KOTA BANDUNG, Humas – National Support for Local Investment Climates (NSLIC) merilis hasil survei tentang daya saing ekonomi Provinsi Gorontalo dan Provinsi Sulawesi Tenggara (Sultra). Salah satu data yang menarik disimak menyangkut ketimpangan antara kepuasan terhadap layanan Perizinan Terpadu Satu Pintu (PTSP) dengan indeks Pengusaha yang merealisasikan investasinya di daerah.
Hasil riset menyebutkan bahwa indeks kepuasan terhadap pelayanan perizinan di PTSP sebesar 6,04 poin untuk Gorontalo dan 6,01 untuk Sulawesi Tenggara. Di sisi lain, indeks pengusaha yang merealisasikan investasinya hanya 3,09 poin untuk Gorontalo dan 4,14 poin untuk Sultra.
Menurut Peneliti dari NSLIC Mukti Asikin hal tersebut bisa dipengaruhi oleh berberapa aspek, salah satunya belum terintegrasinya segala perizinan ke dalam PTSP. Harusnya menurut dia, PTSP sebagai institusi harus juga melibatkan instansi vertikal lain yang dikuatkan oleh regulasi yang terintegrasi.
“Izin itu kan di kantor PTSP, tapi proses izin kan di luar itu. Ngurus segalanya dari A sampai Z kan di luar kantor PTSP, ketika dokumen sudah lengkap baru datang ke PTSP. Di kantornya mungkin sudah lebih baik tapi ketika menyiapkan dokumen banyak urusan dengan banyak instansi,” terang Asikin usai memaparkan Indeks Daya Saing Ekonomi Gorontalo dan Sulawesi Tenggara di Hotel Sheraton, Kota Bandung, Jawa Barat, Kamis (11/7/2019).
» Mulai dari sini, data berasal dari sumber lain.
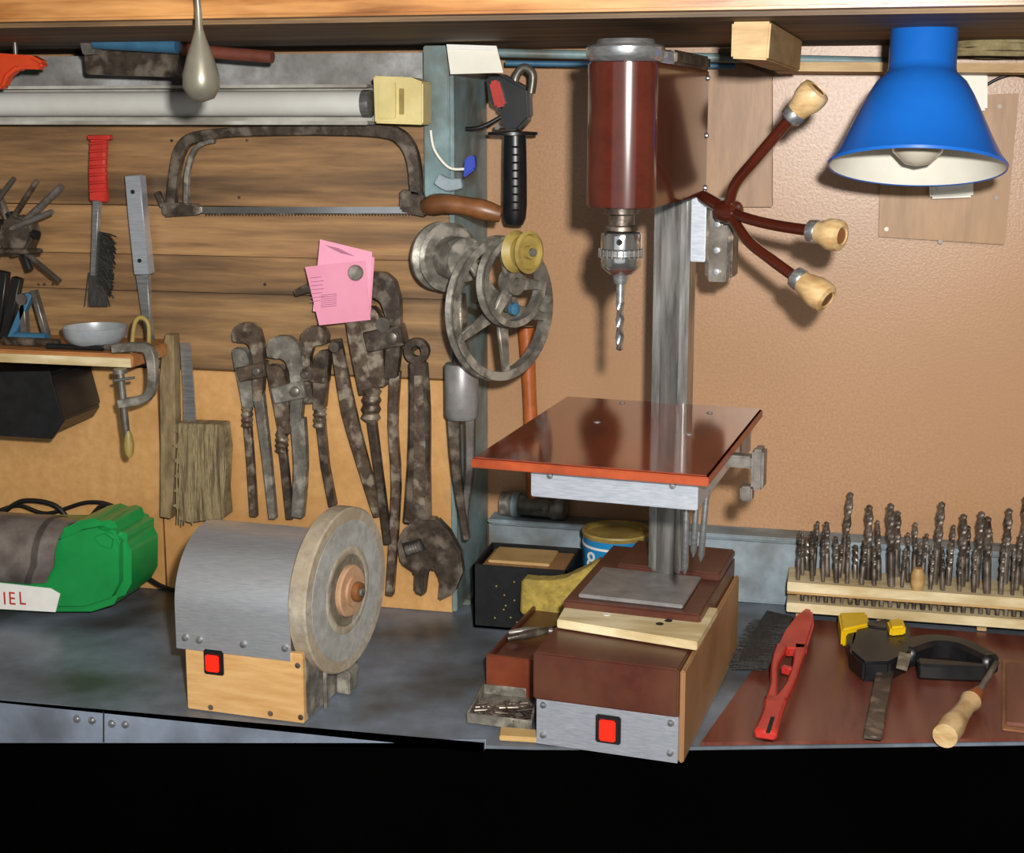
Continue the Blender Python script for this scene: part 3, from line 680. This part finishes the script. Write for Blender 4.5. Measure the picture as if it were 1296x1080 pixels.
with G('parts_drawer'):
    d=Fr((-.392,1.560,.9005),-5.5)
    d.box('drawer_front',0,.078,0,.006,0,.050,M('redbrown_drawer','#743822','#5c2a1a',20,rough=.3),.001)
    d.box('drawer_left',0,.005,.0062,.19,0,.050,m_brownb,.001)
    d.box('drawer_right',.073,.078,.0062,.19,0,.050,m_brownb,.001)
    d.box('drawer_back',.0052,.0728,.185,.19,0,.050,m_brownb,.001)
    d.box('drawer_lid',.0052,.0728,.0064,.1848,.040,.045,m_brownb,.001)
with G('pliers'):
    tube('grip',[d.p(.01,.05,.0535),d.p(.04,.075,.056),d.p(.072,.12,.0535)],[.003,.0055,.0045,.003],m_rust2)
    tube('second_grip',[d.p(.005,.07,.0535),d.p(.036,.082,.0555),d.p(.072,.095,.0535)],[.003,.005,.0045,.003],m_dull)
with G('pale_plank'):
    prismz('plank',[(705,795),(724,762),(908,780),(882,824)],1.0095,.010,m_pale,.001)
    for u,v in [(768,778),(835,790),(846,786)]:
        o=PZ(u,v,1.0196); lathe('plank_hole',[(.0045,0),(.0045,.0004)],o,(0,0,1),m_white if u<800 else m_hole,16)
with G('screw_tray'):
    prismz('tray_base',[(592,915),(672,925),(682,885),(612,878)],.9005,.002,m_iron,.0005)
    for a_,b_ in [((592,915),(672,925)),((612,878),(682,885)),((592,915),(612,878)),((672,925),(682,885))]:
        p=PZ(*a_,.9025);q=PZ(*b_,.9025)
        ribbon('tray_wall',[p,q],.0012,(0,0,1),.012,m_iron,bevel=.0004)
    for i in range(46):
        u=random.uniform(606,668); v=random.uniform(890,912); p=PZ(u,v,.9055+random.uniform(0,.006)); a_=random.uniform(0,3.1)
        dd=Vector((math.cos(a_),math.sin(a_),0))*.011
        tube('screw',[p-dd,p+dd],.0013,m_bit,sm=1,seg=6)
with G('wood_offcut'):
    prismz('offcut',[(632,938),(680,941),(681,930),(634,926)],.9005,.006,m_pine)
# ---------------- green bottle & cords -----------------
Yb=1.66
with G('detergent_bottle'):
    prism('bottle_body',[(-90,772),(50,778),(110,778),(148,766),(161,742),(161,690),(150,668),(122,657),(96,662),(70,674),(-90,672)],Yb,.10,m_green,.012,seg=4)
    prism('bottle_neck',[(108,676),(132,668),(150,680),(146,704),(122,696)],Yb-.005,.03,m_green,.008,seg=3)
    prism('label',[(-90,728),(64,745),(76,752),(70,775),(-90,766)],Yb-.001,.002,m_lab,0)
    for i,c_h in enumerate('RIEL'):
        p=PY([-14,4,11,24][i],765,Yb-.0014)
        letter(c_h,.026,Matrix.Translation(p)@Matrix.Rotation(math.pi/2,4,'X')@Matrix.Scale(.85,4,(1,0,0)),m_red)
    c=PY(66,700,1.692); rr=.054; V=[];F=[]; xs=[-1.35,-1.2,-1.1,-1.03,c.x,c.x+.018,c.x+.032]; m=26
    for i,x in enumerate(xs):
        q=rr*(1-.04*max(0,i-4))
        for rad in (q,q-.003):
            for j in range(m+1):
                a=math.radians(-38+j*(190/m)); V.append((x-.030*max(0,-math.sin(a)),c.y-rad*math.cos(a),c.z+rad*.95*math.sin(a)))
    w2=2*(m+1)
    for i in range(len(xs)-1):
        for j in range(m):
            a=i*w2+j;b=a+w2
            F+=[[a,a+1,b+1,b],[a+m+1,b+m+1,b+m+2,a+m+2]]
        F+=[[i*w2,(i+1)*w2,(i+1)*w2+m+1,i*w2+m+1],[i*w2+m,i*w2+2*m+1,(i+1)*w2+2*m+1,(i+1)*w2+m]]
    for i in (0,len(xs)-1):
        for j in range(m): F.append([i*w2+j,i*w2+j+1,i*w2+m+2+j,i*w2+m+1+j])
    mk('curved_cover_sheet',V,F,m_cloth,0,True,40)
with G('power_cable'):
    tubep('cord',[(5,648,1.80),(30,634,1.80),(70,640,1.80),(100,668,1.80),(130,640,1.80),(158,655,1.80),(168,690,1.80),(178,722,1.80),(200,740,1.79),(222,748,1.77)],.0035,m_cord)
    tubep('second_cord',[(0,646,1.81),(25,640,1.81),(60,650,1.81),(110,636,1.81),(145,642,1.81),(165,668,1.81)],.003,m_cord)
# ---------------- right wall -----------------
with G('socket_board'):
    prism('plywood_plate',[(1116,125),(1290,118),(1272,310),(1112,300)],1.985,.0148,M('socket_plywood','#a97f50','#8c6539',10,st=(5,1,1),rough=.45,c3='#967043',big=4),.001)
    for u,v in [(1125,140),(1265,135),(1122,290),(1260,250),(1190,306)]:
        lathe('plate_screw',[(.003,0),(.003,.002)],PY(u,v,1.985),(0,-1,0),m_dull,10)
with G('light_switch'):
    prism('switch_body',[(1175,170),(1232,166),(1232,250),(1177,252)],1.96,.0248,m_white,.003)
    prism('switch_rocker',[(1184,178),(1223,175),(1223,240),(1185,242)],1.954,.006,m_lab,.002)
with G('wall_socket'):
    prism('socket_body',[(1206,92),(1250,90),(1250,140),(1208,142)],1.965,.0198,m_white,.003)
    tubep('socket_wire',[(1225,142,1.975),(1240,160,1.98),(1215,170,1.98)],.002,m_white)
with G('lamp_cord'):
    tubep('cord',[(1230,120,1.983),(1262,100,1.983),(1290,95,1.983),(1330,110,1.99)],.002,m_blk)
# ---------------- mahogany board & right items -----------------
zb=.9045
with G('laminate_board'):
    L0=PZ(888,938); L1=PZ(998,792); xL=L0.x
    pts=[(xL,edge(xL)+.001),(.25,edge(.25)+.001),(.60,edge(.60)+.001),(.60,L1.y+.02),(L1.x,L1.y+.02)]
    extr('board',[(x,y,.9002) for x,y in pts],(0,0,.004),m_mat,.0006)
with G('cork_block'):
    prismz('frame',[(1268,836),(1310,838),(1310,930),(1268,925)],zb,.002,m_hwood)
    prismz('block',[(1273,842),(1310,844),(1310,922),(1273,918)],zb+.0021,.004,m_mat)
with G('drill_bit_rack'):
    Yf=1.875
    a_=PY(996,752,Yf); x0=a_.x; x1=.5; zt=PY(996,737,Yf).z
    WD.box('upper_board',x0,x1,Yf,Yf+.072,zt-.013,zt,m_pale,.001)
    WD.box('upper_board_ply',x0,x1,Yf+.001,Yf+.071,zt-.0165,zt-.0132,m_pine,.0005)
    WD.box('lower_board',x0,x1,Yf,Yf+.072,zt-.042,zt-.029,m_pale,.001)
    for x in (x0+.012,x0+.12,x0+.25,x0+.4):
        WD.box('foot',x,x+.012,Yf+.03,Yf+.045,.9047,zt-.0422,m_pine,.0005)
        WD.box('spacer',x,x+.008,Yf+.03,Yf+.04,zt-.0288,zt-.0167,m_pine,.0005)
def bit(x,y,zb_,ztp,r,V,F,lean):
    n0=len(V); nl=26
    sh=zb_+(ztp-zb_)*.40
    lv=[zb_,sh]+[sh+(ztp-sh)*i/nl for i in range(1,nl+1)]
    for i,z in enumerate(lv):
        for j in range(8):
            a=2*math.pi*j/8; rr=r*.9
            if i>=2: rr=r*(1.0 if j%4==0 else (.6 if j%4==2 else .82))
            if i==len(lv)-1: rr*=.25
            t=a+max(0,i-1)*.34; V.append((x+lean*(z-zb_)+rr*math.cos(t),y+rr*math.sin(t),z))
    for i in range(len(lv)-1):
        for j in range(8): F.append([n0+i*8+j,n0+i*8+(j+1)%8,n0+(i+1)*8+(j+1)%8,n0+(i+1)*8+j])
    F.append([n0+j for j in range(8)]); F.append([n0+(len(lv)-1)*8+j for j in range(8)])
with G('drill_bits'):
    V=[];F=[]
    for row,yy in enumerate((Yf+.012,Yf+.035,Yf+.058)):
        n=27 if row<2 else 20
        for i in range(n):
            x=x0+.012+(i+.3*row)*(.47/n)+random.uniform(-.003,.003)
            h=random.choice([.048,.055,.060,.065,.070,.078])
            r=random.uniform(.0026,.0048)
            if random.random()<.10: h+=.045; r=.0056
            bit(x,yy,zt+.0004,zt+h,r,V,F,random.uniform(-.06,.06))
    mk('twist_bits',V,F,m_bit,0,True,50)
    V=[];F=[]
    for i in range(44):
        x=x0+.02+i*.0105+random.uniform(-.001,.001); r=random.uniform(.002,.0035)
        n0=len(V)
        for z in (zt-.0288,zt-.0168):
            for j in range(6): V.append((x+r*math.cos(j*1.047),Yf+.012+r*math.sin(j*1.047),z))
        for j in range(6): F.append([n0+j,n0+(j+1)%6,n0+6+(j+1)%6,n0+6+j])
        F.append([n0+j for j in range(6)]); F.append([n0+6+j for j in range(6)])
    mk('bit_shanks',V,F,m_rust2,0)
    o=PY(1161,738,Yf+.01); lathe('countersink',[(.007,.0005),(.009,.01),(.009,.022),(.006,.03)],Vector((o.x,Yf+.006,zt)),(0,0,1),m_pine,16)
with G('hand_brush'):
    z=zb+.012
    prismz('red_head',[(1008,788),(1018,780),(1028,782),(1030,800),(1020,832),(996,832),(984,828),(994,806)],z,.012,m_red,.003)
    ribz('handle_side_left',[(990,826),(980,850),(979,876),(975,900)],[.008,.004,.004,.007],z,.012,m_red,sm=3,bevel=.002)
    ribz('handle_side_right',[(1013,826),(1008,850),(999,876),(984,900)],[.008,.0045,.0045,.007],z,.012,m_red,sm=3,bevel=.002)
    ribz('handle_web',[(990,852),(1004,856)],.004,z,.010,m_red)
    ribz('handle_grip',[(982,892),(977,912),(968,938)],[.013,.011,.0125],z,.012,m_red,sm=3,bevel=.003)
    ribz('grip_slot',[(978,908),(972,928)],.0022,z+.0122,.0006,m_hole,bevel=0)
    prismz('dark_bristles',[(1004,790),(990,815),(980,838),(972,850),(934,848),(945,822),(962,795),(970,782)],zb+.0005,.011,m_brisd,.001)
    prismz('bristle_under',[(1008,790),(1018,800),(1010,824),(988,824)],zb+.0005,.0112,m_brisd,.001)
    for i in range(170):
        t=random.random(); u0=1000-t*28; v0=788+t*58
        k=random.uniform(.8,1.15)
        p=PZ(u0,v0,zb+random.uniform(.009,.013)); q=PZ(u0-46*k,v0+random.uniform(-7,5),zb+random.uniform(.002,.011))
        tube('bristle',[p,q],[.0013,.0006],m_brisd,sm=1,seg=3)
with G('bar_clamp'):
    z=zb+.0005
    ribz('steel_bar',[(1133,805),(1118,862),(1104,937)],.010,z+.008,.005,m_rust2)
    prismz('fixed_jaw',[(1082,816),(1118,806),(1150,812),(1152,850),(1125,864),(1092,864),(1074,848)],z,.026,m_blk,.003)
    ribz('jaw_neck',[(1074,806),(1080,832),(1098,852)],[.007,.008,.010],z+.001,.022,m_blk,sm=2,bevel=.003)
    prismz('yellow_pad',[(1060,797),(1096,796),(1100,812),(1064,820)],z+.006,.024,m_yel,.003)
    prismz('yellow_button',[(1122,797),(1142,795),(1146,806),(1126,808)],z+.024,.014,m_yel,.003)
    ribz('jaw_bridge',[(1088,806),(1122,812)],.007,z+.008,.02,m_blk)
    prismz('label_plate',[(1138,826),(1154,829),(1148,850),(1134,846)],z+.0262,.001,m_iron,.0003)
    ribz('pistol_grip',[(1140,842),(1175,832),(1215,836),(1256,856)],[.018,.016,.014,.012],z,.026,m_blk,sm=4,bevel=.005)
    ribz('trigger',[(1160,856),(1190,858),(1222,860),(1248,862)],[.012,.011,.009,.006],z+.002,.020,m_blk,sm=4,bevel=.003)
with G('screwdriver'):
    z=zb+.0152
    a=PZ(1262,838,z+.03);b=PZ(1236,880,z)
    tube('blade',[a,b],[.003,.004],m_bit,sm=1)
    P=[PZ(1240,874,z),PZ(1228,888,z),PZ(1214,906,z),PZ(1196,932,z)]
    tube('ferrule_wood',P[:2],[.006,.012],m_hwood2,sm=1,seg=20)
    tube('wooden_handle',P[1:],[.0125,.010,.011,.0145,.0135],m_knob,sm=6,seg=20)
# ---------------- lights -----------------
def area(name,loc,tgt,size,en,col):
    l=bpy.data.lights.new(name,'AREA'); l.size=size; l.energy=en; l.color=col
    o=bpy.data.objects.new(name,l); sc.collection.objects.link(o); o.location=loc
    o.rotation_euler=(Vector(tgt)-Vector(loc)).to_track_quat('-Z','Y').to_euler(); return o
area('camera_flash',(.06,.03,1.66),(-.28,1.8,1.3),.035,38,(1,.97,.93))
area('room_fill',(.5,-.6,2.5),(-.2,1.8,1.2),.9,28,(1,.94,.84))  # added soft overhead fill for ambient light, no fixture seen
w=bpy.data.worlds.new('world'); sc.world=w; w.use_nodes=True
w.node_tree.nodes['Background'].inputs[0].default_value=(.92,.96,1,1); w.node_tree.nodes['Background'].inputs[1].default_value=.55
Hal berbeda disampaikan oleh Gubernur Gorontalo Rusli Habibie. Menurutnya hal itu disebabkan banyaknya izin yang keluar namun hanya dimanfaatkan oleh oknum tertenut untuk diperjualbelikan kepada pihak lain. Akibatnya, izin usaha tanpa progres meski sudah mengantongi izin.
“Contohnya di Kabupaten Gorontalo Utara ada izin pertambangan yang keluar, tapi nggak ada progresnya. Terkesan izin di keluarkan oleh PT A, namun ditenggarai dicarikan si B,” sebut Rusli.
Ia menyebut saat ini ada hampir 70 an IUP (Izin Usaha Pertambangan) yang keluar, termasuk beberapa perkebunan tapi tidak jalan. Hal yang sudah diperingatkan oleh KPK agar segera mengevaluasi pemanfaatan izin yang mandek.
“Ini sudah kita evaluasi, kita sudah surati semua. Perusahaan-perusahaan yang belum CRC, tidak ada progres itu kita evaluasi. Kita tawarkan ke perusahaan lain. Itu yang terjadi, pelayanan cepat tapi begitu keluar izinnya tidak jalan,” pungkasnya.
Ke depannya ia akan membatasi izin yang diajukan oleh perusahaan. Harus ada klausul paling lambat 6 bulan atau satu tahun setelah keluar izinnya perusahaan harus segera memiliki progres. Jika tidak maka otomatis izinnya dicabut.